* **What needs to be done**: In the records below, find the line with "44), 'z', 0.4, 0.2)" and the line with "under_paint = paint('pale_grey_paint', lin(214, 210, 208));"; return exactly those lines and every line between them.
################
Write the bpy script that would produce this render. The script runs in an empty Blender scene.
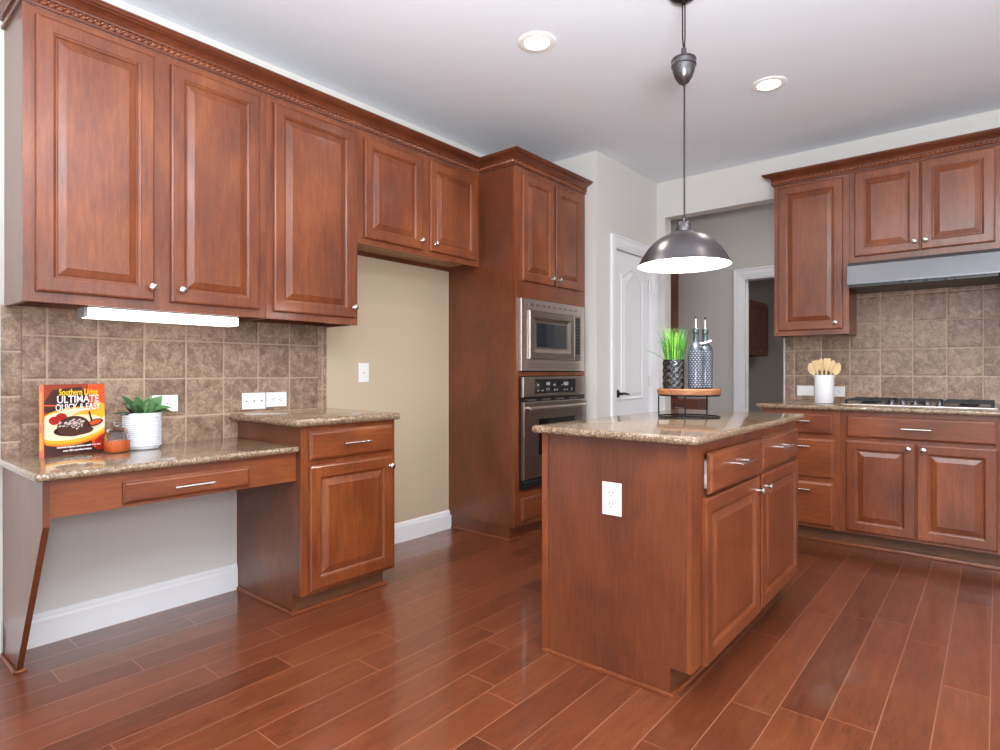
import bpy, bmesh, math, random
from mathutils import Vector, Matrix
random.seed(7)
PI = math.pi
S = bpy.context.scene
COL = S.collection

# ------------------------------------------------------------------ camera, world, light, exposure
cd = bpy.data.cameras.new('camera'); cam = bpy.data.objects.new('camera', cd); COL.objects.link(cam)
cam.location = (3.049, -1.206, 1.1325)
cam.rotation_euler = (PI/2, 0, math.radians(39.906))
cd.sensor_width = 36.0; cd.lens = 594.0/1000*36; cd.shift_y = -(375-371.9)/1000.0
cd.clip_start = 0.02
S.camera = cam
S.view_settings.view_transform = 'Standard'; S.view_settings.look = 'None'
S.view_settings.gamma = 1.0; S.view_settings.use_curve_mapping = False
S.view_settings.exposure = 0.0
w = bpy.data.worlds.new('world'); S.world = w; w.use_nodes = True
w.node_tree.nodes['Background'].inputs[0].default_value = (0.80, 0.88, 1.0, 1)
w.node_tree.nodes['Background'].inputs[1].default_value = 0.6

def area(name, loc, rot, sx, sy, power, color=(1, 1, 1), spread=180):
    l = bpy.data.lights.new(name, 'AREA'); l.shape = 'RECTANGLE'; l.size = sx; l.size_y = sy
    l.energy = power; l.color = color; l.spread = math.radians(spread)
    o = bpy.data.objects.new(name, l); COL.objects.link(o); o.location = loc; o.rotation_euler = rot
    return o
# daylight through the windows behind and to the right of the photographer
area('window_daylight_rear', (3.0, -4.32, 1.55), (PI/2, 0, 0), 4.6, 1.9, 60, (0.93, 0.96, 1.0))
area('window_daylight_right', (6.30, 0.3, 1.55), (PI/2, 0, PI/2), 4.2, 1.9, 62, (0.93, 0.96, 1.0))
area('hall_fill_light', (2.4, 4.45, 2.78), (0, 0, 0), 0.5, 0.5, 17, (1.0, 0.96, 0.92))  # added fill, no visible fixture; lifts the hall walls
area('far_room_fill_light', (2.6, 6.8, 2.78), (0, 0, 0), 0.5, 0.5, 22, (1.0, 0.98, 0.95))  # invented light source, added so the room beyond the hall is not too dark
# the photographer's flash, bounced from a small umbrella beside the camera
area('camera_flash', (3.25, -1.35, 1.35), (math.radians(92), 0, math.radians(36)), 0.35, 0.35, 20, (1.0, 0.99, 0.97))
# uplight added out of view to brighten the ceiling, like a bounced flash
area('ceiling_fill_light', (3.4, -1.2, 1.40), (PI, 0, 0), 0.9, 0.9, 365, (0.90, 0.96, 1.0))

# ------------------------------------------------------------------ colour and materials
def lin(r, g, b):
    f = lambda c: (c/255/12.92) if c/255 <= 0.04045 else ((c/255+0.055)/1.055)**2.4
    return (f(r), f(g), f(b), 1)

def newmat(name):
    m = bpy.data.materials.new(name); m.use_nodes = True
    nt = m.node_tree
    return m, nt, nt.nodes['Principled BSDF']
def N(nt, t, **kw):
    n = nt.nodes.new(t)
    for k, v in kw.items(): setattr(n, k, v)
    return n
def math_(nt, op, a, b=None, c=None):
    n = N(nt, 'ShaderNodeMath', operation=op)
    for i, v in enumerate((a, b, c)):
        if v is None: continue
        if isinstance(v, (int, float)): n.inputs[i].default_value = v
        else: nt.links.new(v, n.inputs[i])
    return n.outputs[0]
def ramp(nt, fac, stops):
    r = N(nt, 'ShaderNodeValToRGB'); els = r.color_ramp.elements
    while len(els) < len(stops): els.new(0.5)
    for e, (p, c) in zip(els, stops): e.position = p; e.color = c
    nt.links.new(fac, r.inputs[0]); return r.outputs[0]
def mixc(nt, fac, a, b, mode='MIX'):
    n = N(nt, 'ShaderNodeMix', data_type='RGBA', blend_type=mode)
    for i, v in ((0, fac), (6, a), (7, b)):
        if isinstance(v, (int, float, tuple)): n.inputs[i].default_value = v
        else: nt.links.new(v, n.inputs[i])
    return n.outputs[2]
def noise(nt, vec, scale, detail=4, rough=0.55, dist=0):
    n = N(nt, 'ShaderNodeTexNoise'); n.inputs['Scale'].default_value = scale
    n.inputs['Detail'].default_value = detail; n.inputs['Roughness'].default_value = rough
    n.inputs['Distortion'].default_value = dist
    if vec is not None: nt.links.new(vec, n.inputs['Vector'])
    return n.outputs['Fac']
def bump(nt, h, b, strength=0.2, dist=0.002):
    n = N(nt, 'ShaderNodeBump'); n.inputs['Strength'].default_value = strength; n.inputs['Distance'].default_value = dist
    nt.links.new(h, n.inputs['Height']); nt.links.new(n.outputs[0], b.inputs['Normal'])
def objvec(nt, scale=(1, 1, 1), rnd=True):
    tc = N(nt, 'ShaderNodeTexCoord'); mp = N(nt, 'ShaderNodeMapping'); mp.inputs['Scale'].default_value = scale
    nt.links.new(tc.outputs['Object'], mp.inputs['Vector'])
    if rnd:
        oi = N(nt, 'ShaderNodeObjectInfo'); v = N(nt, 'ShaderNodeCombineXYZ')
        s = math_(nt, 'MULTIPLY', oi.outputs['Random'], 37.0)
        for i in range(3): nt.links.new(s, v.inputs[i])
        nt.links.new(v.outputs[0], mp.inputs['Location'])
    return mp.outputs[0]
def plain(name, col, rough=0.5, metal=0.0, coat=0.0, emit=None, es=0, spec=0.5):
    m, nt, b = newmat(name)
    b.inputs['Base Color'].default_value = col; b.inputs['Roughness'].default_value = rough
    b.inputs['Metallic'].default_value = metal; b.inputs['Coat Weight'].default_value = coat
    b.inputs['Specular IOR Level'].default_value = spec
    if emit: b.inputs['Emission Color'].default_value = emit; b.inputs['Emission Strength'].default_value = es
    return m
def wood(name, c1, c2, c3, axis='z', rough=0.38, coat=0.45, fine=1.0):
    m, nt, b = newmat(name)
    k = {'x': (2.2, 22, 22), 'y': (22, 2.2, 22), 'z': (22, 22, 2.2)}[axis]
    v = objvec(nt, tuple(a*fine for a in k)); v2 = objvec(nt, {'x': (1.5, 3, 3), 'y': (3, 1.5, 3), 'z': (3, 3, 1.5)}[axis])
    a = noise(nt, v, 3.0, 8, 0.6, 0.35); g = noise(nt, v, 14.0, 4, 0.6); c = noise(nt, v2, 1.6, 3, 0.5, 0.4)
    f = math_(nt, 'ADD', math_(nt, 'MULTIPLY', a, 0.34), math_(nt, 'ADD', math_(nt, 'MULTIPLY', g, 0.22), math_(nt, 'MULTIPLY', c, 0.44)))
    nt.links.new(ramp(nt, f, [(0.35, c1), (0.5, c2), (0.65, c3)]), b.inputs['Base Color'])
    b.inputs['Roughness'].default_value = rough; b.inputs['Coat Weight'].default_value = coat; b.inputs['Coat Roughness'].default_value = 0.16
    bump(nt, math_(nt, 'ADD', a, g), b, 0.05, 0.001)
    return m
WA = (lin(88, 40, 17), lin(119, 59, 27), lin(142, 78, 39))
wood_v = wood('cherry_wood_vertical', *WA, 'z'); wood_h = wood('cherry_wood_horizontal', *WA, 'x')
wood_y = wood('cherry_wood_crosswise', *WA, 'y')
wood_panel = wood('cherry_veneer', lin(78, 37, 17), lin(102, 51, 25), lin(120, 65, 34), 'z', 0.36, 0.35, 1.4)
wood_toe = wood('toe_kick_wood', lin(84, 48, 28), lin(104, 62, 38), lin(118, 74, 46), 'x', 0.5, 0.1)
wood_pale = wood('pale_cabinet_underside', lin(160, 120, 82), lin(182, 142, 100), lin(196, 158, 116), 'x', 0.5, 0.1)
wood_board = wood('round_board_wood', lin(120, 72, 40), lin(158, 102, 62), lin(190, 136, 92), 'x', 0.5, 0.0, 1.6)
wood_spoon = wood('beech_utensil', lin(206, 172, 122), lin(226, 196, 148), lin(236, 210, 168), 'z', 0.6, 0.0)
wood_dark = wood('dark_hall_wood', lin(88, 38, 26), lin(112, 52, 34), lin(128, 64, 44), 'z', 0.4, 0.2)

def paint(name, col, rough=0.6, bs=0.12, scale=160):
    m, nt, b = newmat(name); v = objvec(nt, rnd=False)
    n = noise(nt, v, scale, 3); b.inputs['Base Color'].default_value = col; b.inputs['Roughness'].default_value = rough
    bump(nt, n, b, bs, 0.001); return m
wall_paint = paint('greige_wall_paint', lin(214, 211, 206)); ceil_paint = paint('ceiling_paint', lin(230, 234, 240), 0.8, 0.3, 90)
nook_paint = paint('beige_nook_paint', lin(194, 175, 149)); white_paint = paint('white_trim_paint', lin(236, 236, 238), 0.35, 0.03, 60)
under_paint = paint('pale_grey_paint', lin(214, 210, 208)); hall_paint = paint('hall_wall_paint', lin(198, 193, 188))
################
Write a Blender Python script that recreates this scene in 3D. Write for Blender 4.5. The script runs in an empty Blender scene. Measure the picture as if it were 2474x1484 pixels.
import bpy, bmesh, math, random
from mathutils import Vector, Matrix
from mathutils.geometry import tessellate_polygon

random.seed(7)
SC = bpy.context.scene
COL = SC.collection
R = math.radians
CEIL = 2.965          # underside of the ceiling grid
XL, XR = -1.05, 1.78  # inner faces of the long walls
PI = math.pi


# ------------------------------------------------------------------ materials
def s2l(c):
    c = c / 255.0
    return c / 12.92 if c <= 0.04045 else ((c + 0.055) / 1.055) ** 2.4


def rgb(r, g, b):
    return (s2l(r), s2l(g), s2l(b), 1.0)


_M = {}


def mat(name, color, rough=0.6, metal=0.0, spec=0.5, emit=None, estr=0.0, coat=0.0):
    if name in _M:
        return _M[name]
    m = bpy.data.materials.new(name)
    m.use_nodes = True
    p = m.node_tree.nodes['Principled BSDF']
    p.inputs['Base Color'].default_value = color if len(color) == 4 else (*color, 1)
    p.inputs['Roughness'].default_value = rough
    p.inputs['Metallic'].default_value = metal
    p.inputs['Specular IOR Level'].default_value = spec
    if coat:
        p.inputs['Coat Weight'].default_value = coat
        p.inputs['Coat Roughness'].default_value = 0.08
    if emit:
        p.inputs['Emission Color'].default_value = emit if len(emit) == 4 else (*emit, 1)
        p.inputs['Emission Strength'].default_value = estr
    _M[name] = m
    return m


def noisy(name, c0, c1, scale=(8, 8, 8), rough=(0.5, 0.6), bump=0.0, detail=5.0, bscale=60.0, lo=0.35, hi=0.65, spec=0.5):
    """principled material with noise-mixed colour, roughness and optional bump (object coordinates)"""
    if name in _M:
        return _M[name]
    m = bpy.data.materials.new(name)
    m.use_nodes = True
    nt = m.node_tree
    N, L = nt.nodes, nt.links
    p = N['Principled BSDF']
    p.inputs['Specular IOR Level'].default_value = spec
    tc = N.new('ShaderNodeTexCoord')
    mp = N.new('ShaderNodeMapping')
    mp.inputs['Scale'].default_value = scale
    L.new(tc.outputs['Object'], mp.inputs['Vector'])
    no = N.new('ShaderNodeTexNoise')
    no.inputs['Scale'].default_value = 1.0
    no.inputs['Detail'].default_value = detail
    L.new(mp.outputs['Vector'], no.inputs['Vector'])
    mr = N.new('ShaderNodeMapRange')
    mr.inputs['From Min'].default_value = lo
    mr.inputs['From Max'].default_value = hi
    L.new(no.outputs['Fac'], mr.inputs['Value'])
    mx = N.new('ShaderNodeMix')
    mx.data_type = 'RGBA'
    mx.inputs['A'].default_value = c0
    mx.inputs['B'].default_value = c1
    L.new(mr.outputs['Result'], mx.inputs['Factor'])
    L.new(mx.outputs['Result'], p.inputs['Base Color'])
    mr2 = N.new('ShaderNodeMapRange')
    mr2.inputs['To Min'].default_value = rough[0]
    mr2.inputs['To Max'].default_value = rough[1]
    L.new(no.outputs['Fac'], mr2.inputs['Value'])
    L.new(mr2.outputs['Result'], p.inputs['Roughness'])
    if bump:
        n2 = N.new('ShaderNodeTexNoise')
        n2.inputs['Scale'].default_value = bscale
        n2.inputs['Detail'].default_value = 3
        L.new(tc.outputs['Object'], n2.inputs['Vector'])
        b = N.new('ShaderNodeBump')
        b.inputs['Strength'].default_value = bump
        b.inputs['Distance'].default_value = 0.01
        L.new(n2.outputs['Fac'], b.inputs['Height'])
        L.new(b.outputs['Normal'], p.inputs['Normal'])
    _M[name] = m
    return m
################
* **Solved exercise**:
wood_dark = wood('dark_hall_wood', lin(88, 38, 26), lin(112, 52, 34), lin(128, 64, 44), 'z', 0.4, 0.2)

def paint(name, col, rough=0.6, bs=0.12, scale=160):
    m, nt, b = newmat(name); v = objvec(nt, rnd=False)
    n = noise(nt, v, scale, 3); b.inputs['Base Color'].default_value = col; b.inputs['Roughness'].default_value = rough
    bump(nt, n, b, bs, 0.001); return m
wall_paint = paint('greige_wall_paint', lin(214, 211, 206)); ceil_paint = paint('ceiling_paint', lin(230, 234, 240), 0.8, 0.3, 90)
nook_paint = paint('beige_nook_paint', lin(194, 175, 149)); white_paint = paint('white_trim_paint', lin(236, 236, 238), 0.35, 0.03, 60)
under_paint = paint('pale_grey_paint', lin(214, 210, 208)); hall_paint = paint('hall_wall_paint', lin(198, 193, 188))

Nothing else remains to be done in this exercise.